··· DATASET CONTENT

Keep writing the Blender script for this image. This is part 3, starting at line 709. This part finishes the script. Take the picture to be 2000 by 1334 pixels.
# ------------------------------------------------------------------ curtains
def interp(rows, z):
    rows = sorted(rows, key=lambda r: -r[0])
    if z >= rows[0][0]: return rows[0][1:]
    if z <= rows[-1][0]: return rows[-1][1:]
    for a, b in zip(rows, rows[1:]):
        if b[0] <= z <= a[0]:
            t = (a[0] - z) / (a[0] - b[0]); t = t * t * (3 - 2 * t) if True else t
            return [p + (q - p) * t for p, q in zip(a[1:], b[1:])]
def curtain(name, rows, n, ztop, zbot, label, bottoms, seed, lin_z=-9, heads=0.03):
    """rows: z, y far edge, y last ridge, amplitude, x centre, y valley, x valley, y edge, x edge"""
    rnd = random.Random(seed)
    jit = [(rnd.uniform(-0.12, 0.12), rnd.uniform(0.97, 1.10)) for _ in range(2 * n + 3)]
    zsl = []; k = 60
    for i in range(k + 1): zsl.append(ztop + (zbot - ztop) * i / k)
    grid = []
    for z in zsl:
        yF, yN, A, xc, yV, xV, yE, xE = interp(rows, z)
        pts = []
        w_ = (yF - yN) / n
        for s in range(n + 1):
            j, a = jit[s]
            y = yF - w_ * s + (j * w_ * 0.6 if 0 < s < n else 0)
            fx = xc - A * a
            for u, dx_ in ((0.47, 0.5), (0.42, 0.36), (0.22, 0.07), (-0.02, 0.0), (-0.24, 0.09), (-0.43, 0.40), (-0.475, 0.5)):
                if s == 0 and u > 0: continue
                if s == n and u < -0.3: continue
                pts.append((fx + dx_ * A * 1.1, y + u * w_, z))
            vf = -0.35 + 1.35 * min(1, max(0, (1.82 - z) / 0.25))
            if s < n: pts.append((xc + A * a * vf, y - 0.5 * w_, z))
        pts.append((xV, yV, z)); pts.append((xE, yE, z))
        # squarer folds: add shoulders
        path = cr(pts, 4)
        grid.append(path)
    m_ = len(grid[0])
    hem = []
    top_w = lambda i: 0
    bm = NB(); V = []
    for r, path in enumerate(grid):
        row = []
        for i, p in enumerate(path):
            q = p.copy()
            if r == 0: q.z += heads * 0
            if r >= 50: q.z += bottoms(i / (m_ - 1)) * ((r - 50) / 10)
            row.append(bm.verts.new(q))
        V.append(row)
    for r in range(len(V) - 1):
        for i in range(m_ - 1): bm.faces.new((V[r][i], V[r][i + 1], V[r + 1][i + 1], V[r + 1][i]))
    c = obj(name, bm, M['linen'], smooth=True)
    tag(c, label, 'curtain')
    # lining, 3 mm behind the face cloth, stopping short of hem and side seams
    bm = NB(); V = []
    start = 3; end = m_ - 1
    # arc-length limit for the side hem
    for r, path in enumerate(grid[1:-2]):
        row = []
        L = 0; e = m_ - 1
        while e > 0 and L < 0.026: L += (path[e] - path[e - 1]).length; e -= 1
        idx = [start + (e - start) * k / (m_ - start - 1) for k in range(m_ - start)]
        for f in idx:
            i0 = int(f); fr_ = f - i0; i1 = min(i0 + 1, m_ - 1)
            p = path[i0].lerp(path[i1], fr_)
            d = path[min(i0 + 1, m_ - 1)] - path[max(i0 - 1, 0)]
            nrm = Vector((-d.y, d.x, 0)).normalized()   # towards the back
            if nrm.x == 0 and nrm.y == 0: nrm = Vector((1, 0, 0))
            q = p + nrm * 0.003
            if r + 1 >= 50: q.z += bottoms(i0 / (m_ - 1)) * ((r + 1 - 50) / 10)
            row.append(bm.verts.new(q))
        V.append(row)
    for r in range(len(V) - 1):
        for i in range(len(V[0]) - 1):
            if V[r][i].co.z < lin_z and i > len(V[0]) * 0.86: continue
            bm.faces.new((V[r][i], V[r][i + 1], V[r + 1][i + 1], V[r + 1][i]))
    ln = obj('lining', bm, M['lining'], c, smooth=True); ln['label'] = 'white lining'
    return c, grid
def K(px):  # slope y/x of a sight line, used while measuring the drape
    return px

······

**TASK STATEMENT**
Each line above is to be repeated exactly.

**EXPECTED ANSWER**
Keep writing the Blender script for this image. This is part 3, starting at line 709. This part finishes the script. Take the picture to be 2000 by 1334 pixels.
# ------------------------------------------------------------------ curtains
def interp(rows, z):
    rows = sorted(rows, key=lambda r: -r[0])
    if z >= rows[0][0]: return rows[0][1:]
    if z <= rows[-1][0]: return rows[-1][1:]
    for a, b in zip(rows, rows[1:]):
        if b[0] <= z <= a[0]:
            t = (a[0] - z) / (a[0] - b[0]); t = t * t * (3 - 2 * t) if True else t
            return [p + (q - p) * t for p, q in zip(a[1:], b[1:])]
def curtain(name, rows, n, ztop, zbot, label, bottoms, seed, lin_z=-9, heads=0.03):
    """rows: z, y far edge, y last ridge, amplitude, x centre, y valley, x valley, y edge, x edge"""
    rnd = random.Random(seed)
    jit = [(rnd.uniform(-0.12, 0.12), rnd.uniform(0.97, 1.10)) for _ in range(2 * n + 3)]
    zsl = []; k = 60
    for i in range(k + 1): zsl.append(ztop + (zbot - ztop) * i / k)
    grid = []
    for z in zsl:
        yF, yN, A, xc, yV, xV, yE, xE = interp(rows, z)
        pts = []
        w_ = (yF - yN) / n
        for s in range(n + 1):
            j, a = jit[s]
            y = yF - w_ * s + (j * w_ * 0.6 if 0 < s < n else 0)
            fx = xc - A * a
            for u, dx_ in ((0.47, 0.5), (0.42, 0.36), (0.22, 0.07), (-0.02, 0.0), (-0.24, 0.09), (-0.43, 0.40), (-0.475, 0.5)):
                if s == 0 and u > 0: continue
                if s == n and u < -0.3: continue
                pts.append((fx + dx_ * A * 1.1, y + u * w_, z))
            vf = -0.35 + 1.35 * min(1, max(0, (1.82 - z) / 0.25))
            if s < n: pts.append((xc + A * a * vf, y - 0.5 * w_, z))
        pts.append((xV, yV, z)); pts.append((xE, yE, z))
        # squarer folds: add shoulders
        path = cr(pts, 4)
        grid.append(path)
    m_ = len(grid[0])
    hem = []
    top_w = lambda i: 0
    bm = NB(); V = []
    for r, path in enumerate(grid):
        row = []
        for i, p in enumerate(path):
            q = p.copy()
            if r == 0: q.z += heads * 0
            if r >= 50: q.z += bottoms(i / (m_ - 1)) * ((r - 50) / 10)
            row.append(bm.verts.new(q))
        V.append(row)
    for r in range(len(V) - 1):
        for i in range(m_ - 1): bm.faces.new((V[r][i], V[r][i + 1], V[r + 1][i + 1], V[r + 1][i]))
    c = obj(name, bm, M['linen'], smooth=True)
    tag(c, label, 'curtain')
    # lining, 3 mm behind the face cloth, stopping short of hem and side seams
    bm = NB(); V = []
    start = 3; end = m_ - 1
    # arc-length limit for the side hem
    for r, path in enumerate(grid[1:-2]):
        row = []
        L = 0; e = m_ - 1
        while e > 0 and L < 0.026: L += (path[e] - path[e - 1]).length; e -= 1
        idx = [start + (e - start) * k / (m_ - start - 1) for k in range(m_ - start)]
        for f in idx:
            i0 = int(f); fr_ = f - i0; i1 = min(i0 + 1, m_ - 1)
            p = path[i0].lerp(path[i1], fr_)
            d = path[min(i0 + 1, m_ - 1)] - path[max(i0 - 1, 0)]
            nrm = Vector((-d.y, d.x, 0)).normalized()   # towards the back
            if nrm.x == 0 and nrm.y == 0: nrm = Vector((1, 0, 0))
            q = p + nrm * 0.003
            if r + 1 >= 50: q.z += bottoms(i0 / (m_ - 1)) * ((r + 1 - 50) / 10)
            row.append(bm.verts.new(q))
        V.append(row)
    for r in range(len(V) - 1):
        for i in range(len(V[0]) - 1):
            if V[r][i].co.z < lin_z and i > len(V[0]) * 0.86: continue
            bm.faces.new((V[r][i], V[r][i + 1], V[r + 1][i + 1], V[r + 1][i]))
    ln = obj('lining', bm, M['lining'], c, smooth=True); ln['label'] = 'white lining'
    return c, grid
def K(px):  # slope y/x of a sight line, used while measuring the drape
    return px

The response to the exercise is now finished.